MEB-DER, “En Yakın Arkadaşım Akranım” Projesi kapsamında yaklaşık bin öğretmene verilen seminerlerin ardından Adapazarı’nda bin ve Serdivan’da 2 bin öğrenci ile toplamda 4 bin kişiye akran zorbalığı ile mücadele etme eğitimi vermiş oldu.

MEB-DER Başkanı Ali Akıllı; “Akran zorbalığı, çocukların arkadaşları tarafından maruz kaldıkları fiziksel, cinsel ya da sözel şiddettir. ‘okul şiddeti’ olarak da adlandırılır. Her yaş grubundaki çocukların arasında görülebilir. Tanımından da anlaşılacağı üzere, kapsadığı davranışlar çok geniştir. Hakaret ve dışlamadan, tehdit ve haraca kadar uzanan geniş bir aralığı vardır ve bu yüzden de tehlikeli bir okul çağı sorunudur. Bu sorunu tanımlarken dikkat edilmesi gereken, yaşanan şiddetin kasıtlı ve devamlı olup olmadığıdır. Zira akran zorbalığında söz konusu olan davranışlar, bir kereye mahsus olmayıp sistematik olarak devam eder ve ‘kurban’ kendini koruyamaz. Fiziksel şiddet davranışlarına, vurma, tekmeleme, kulak çekme gibi davranışları örnek gösterebilirken, cinsel çağrışımlı sözler söyleme, giysileri kaldırma ya da çıkarmaya çalışma, sarkıntılık yapma ilk akla gelen cinsel şiddet türleridir. Sözel şiddette ise, bedensel özelliklerle alay etme, kaba sözler söyleme, isim takma, sözlü olarak tehdit etme ile karşılaşılır. Akran zorbalığının en başta gelen nedenleri; okullardaki öğrenci kalabalığı, öğrencilerin kendi aralarında yaşadıkları yoğun rekabet, düşük özgüven seviyesi, düşük özsaygı olarak sayılabilir. Anne babaları endişelendiren bir problem olan akran zorbalığının sonuçları da ciddidir. Bu sonuçlar düşük benlik algısı, kendine güvenememe, depresyon, kaygı bozuklukları, akademik başarısızlık, madde bağımlılığı, gelişim gerilemesi ya da bozukluğu, evden ya da okuldan kaçma şeklinde gerçekleşebilir” dedi.

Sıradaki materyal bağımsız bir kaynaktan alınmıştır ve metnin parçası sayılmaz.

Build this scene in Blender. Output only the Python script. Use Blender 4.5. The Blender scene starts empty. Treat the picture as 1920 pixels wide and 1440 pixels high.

MEB-DER Proje Ekibinden Rehber Öğretmen ve Psikolojik Danışman Hatice Yılmaz Serdar, “Bu proje ile okullarda akran zorbalığı konusunda farkındalık oluşturmak, öğrencilerin kendilerine güvenlerinin kaybolmasına engel olmak, okullarda şiddet oranlarını düşürmek, öğrencilerin özgüven ve özsaygı kaybını önlemek, okullarda disiplin olaylarını azaltmak ve öğrencilerin devamsızlık oranlarını minimuma indirmek, saygılı bilinçli ve kendine güvenen bir nesil inşa etmek, Türk ve mülteci öğrencilerin kaynaşmasını sağlamak, öğrencileri akran zorbalığına bağlı depresyon, dikkat kaybı, kaygı bozukluğu gibi hastalıklardan korumak, öğrencilerde ekip ruhu, işbirliği, şefkat ve merhamet duygularını geliştirmek istiyoruz” dedi.

Serdar, “Çocuklar pek çok sebepten ötürü zorbalık eder. Kimileri güvensiz hissettikleri için bunu yapar. Duygusal ya da fiziksel olarak daha zayıf birine sataşmak daha önemli, popüler ya da kontrol sahibi hissetmeyi sağlayabilir. Diğer durumlarda, çocuklar aslında kilo, görünüş, ırk ya da din açısından farklı olan çocuklara sataşmanın kabul edilemez bir davranış olduğunu bilmedikleri için zorbalık ederler. Bazı durumlarda ise zorbalık süregiden bir muhalif ve saldırgan davranış kalıbının bir parçasıdır. Bu çocuklar öfke, incinme, hayal kırıklığı ve diğer güçlü duyguları yönetmeyi öğrenmede yardıma ihtiyaç duyarlar. Başkalarıyla işbirliği yapmak için gerekli olan becerilere sahip olmayabilirler. Psikolojik destek, hisleriyle baş etmelerine, zorbalıklarını zapt etmelerine ve sosyal becerilerini geliştirmelerine yardımcı olabilir” şeklinde konuştu.